Because I’m serious about completing this process, I set a schedule. (Some who know me would say I’m organized or perhaps a control freak.) After I completed the novel, I waited a week, getting mentally prepared all the while. Now it’s on to Step 3.

First Read Through

Bell gives great ideas for making simple marks on the manuscript. He recommends just reading it and not stopping to make any additions or corrections. Use his marking system at this juncture, and when you get to step five, you can go crazy.

I started this on the scheduled date (Monday, July 29) and finished the next day. Disappointment flogged me. Where was the adrenaline? Excitement for my story migrated to somewhere south of where I sat.

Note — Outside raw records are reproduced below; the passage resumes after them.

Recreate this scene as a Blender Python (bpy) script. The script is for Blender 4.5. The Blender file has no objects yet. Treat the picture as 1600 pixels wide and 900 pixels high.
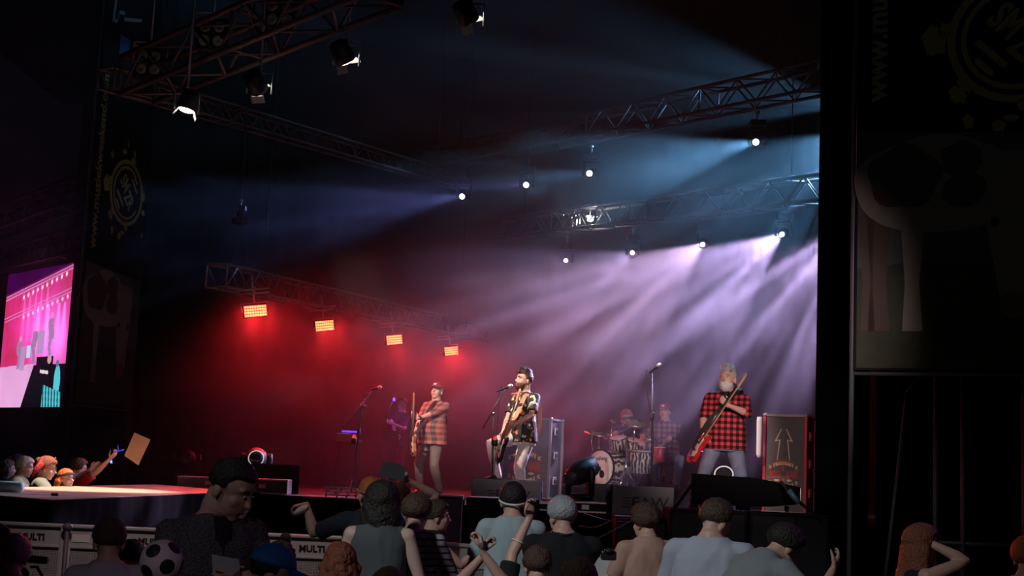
import bpy, bmesh, math, random
from mathutils import Vector, Matrix, Euler, noise
random.seed(7)
S = bpy.context.scene
COL = S.collection
PI = math.pi
R = math.radians

# ------------------------------------------------------------------ camera
F_PX = 2200.0
CAM_H = 1.8
cd = bpy.data.cameras.new('camera')
cd.sensor_width = 36.0
cd.lens = 36.0 * F_PX / 1600.0
cd.clip_end = 300
cam = bpy.data.objects.new('camera', cd)
COL.objects.link(cam)
cam.location = (0, 0, CAM_H)
PITCH, ROLL = R(7.38), R(2.5)
cam.matrix_world = Matrix.Translation((0, 0, CAM_H)) @ Matrix.Rotation(R(90) + PITCH, 4, 'X') @ Matrix.Rotation(ROLL, 4, 'Z')
S.camera = cam
CM = cam.matrix_world.copy()

def P(px, py, Y):
    """world point at depth Y that the photograph shows at px, py"""
    d = CM.to_3x3() @ Vector((px - 800, 450 - py, -F_PX))
    return Vector((0, 0, CAM_H)) + d * (Y / d.y)

def ground(px, Y, z):
    """world point at depth Y and height z seen in column px (near the horizon row)"""
    p = P(px, 740, Y)
    return Vector((p.x + (p.z - z) * 0.0436, Y, z))

# ------------------------------------------------------------------ exposure and world
S.view_settings.view_transform = 'Standard'
S.view_settings.look = 'None'
S.view_settings.gamma = 1.0
S.view_settings.use_curve_mapping = False
S.view_settings.exposure = 0.0
S.cycles.max_bounces = 6
S.cycles.diffuse_bounces = 2
S.cycles.glossy_bounces = 2
S.cycles.transmission_bounces = 3
S.cycles.volume_bounces = 0
S.cycles.transparent_max_bounces = 8
S.cycles.use_denoising = True
S.cycles.sample_clamp_indirect = 3.0
w = bpy.data.worlds.new('night_sky')
S.world = w
w.use_nodes = True
w.node_tree.nodes['Background'].inputs[0].default_value = (0.10, 0.12, 0.2, 1)
w.node_tree.nodes['Background'].inputs[1].default_value = 0.010

# ------------------------------------------------------------------ materials
def mat(name, col, rough=0.6, metal=0.0, emit=None, es=0.0, spec=0.4, nz=0.0, nscale=8.0, bump=0.0):
    m = bpy.data.materials.new(name)
    m.use_nodes = True
    nt = m.node_tree
    b = nt.nodes['Principled BSDF']
    b.inputs['Base Color'].default_value = (*col, 1)
    b.inputs['Roughness'].default_value = rough
    b.inputs['Metallic'].default_value = metal
    b.inputs['Specular IOR Level'].default_value = spec
    if emit:
        b.inputs['Emission Color'].default_value = (*emit, 1)
        b.inputs['Emission Strength'].default_value = es
    if nz or bump:
        tc = nt.nodes.new('ShaderNodeTexCoord')
        n = nt.nodes.new('ShaderNodeTexNoise')
        n.inputs['Scale'].default_value = nscale
        n.inputs['Detail'].default_value = 5
        nt.links.new(tc.outputs['Object'], n.inputs['Vector'])
        if nz:
            mx = nt.nodes.new('ShaderNodeMix'); mx.data_type = 'RGBA'
            mx.inputs[6].default_value = (*[c * (1 - nz) for c in col], 1)
            mx.inputs[7].default_value = (*[min(1, c * (1 + nz)) for c in col], 1)
            nt.links.new(n.outputs['Fac'], mx.inputs[0])
            nt.links.new(mx.outputs[2], b.inputs['Base Color'])
        if bump:
            bp = nt.nodes.new('ShaderNodeBump')
            bp.inputs['Strength'].default_value = bump
            bp.inputs['Distance'].default_value = 0.02
            nt.links.new(n.outputs['Fac'], bp.inputs['Height'])
            nt.links.new(bp.outputs['Normal'], b.inputs['Normal'])
    return m

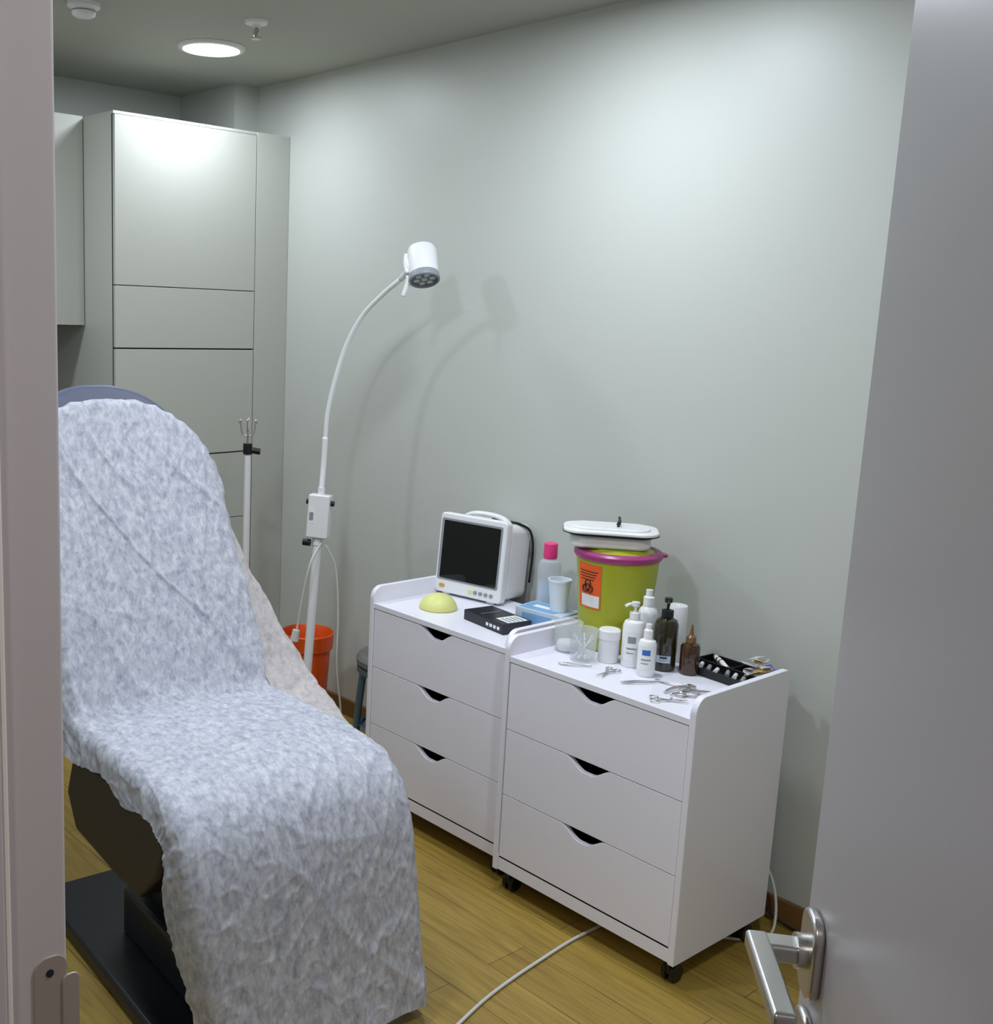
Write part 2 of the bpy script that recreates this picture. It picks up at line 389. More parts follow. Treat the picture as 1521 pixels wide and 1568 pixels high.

This story was lame. It had several holes and so little description that I felt like no one could even remotely imagine the fantasy worlds I invented for this book.

Brood Over It

After sleeping on it, I pulled out my spiral notebook and made a plot diagram. Yeah, just like those your middle school language arts teacher made you draw and label. The story progression seemed to fit. I discovered where the plot holes were and plugged in events to fill them.

I think character arc will take more thought and planning. My main character has changed very little by the end of this story. Yes, that’s a major faux pas for any story. I need to evaluate what her real motives are and get a better picture of what she’s like and how this adventure is changing her to be the girl who helps take down the Big Boss Troublemaker in book three.

Writing the Second Draft

This is what I started on Monday, August 5. Yes, that was a full three weeks ahead of my original schedule. Rather than patting myself on the back, I’m planning to utilize that extra time to fill the plot holes, finagle an interesting character arc and rewrite something that will get my blood pumping.

After all, I want to be proud to claim this work as my own.

What are your thoughts on rewriting? Do you start over with a blank document or do you cut-and-paste?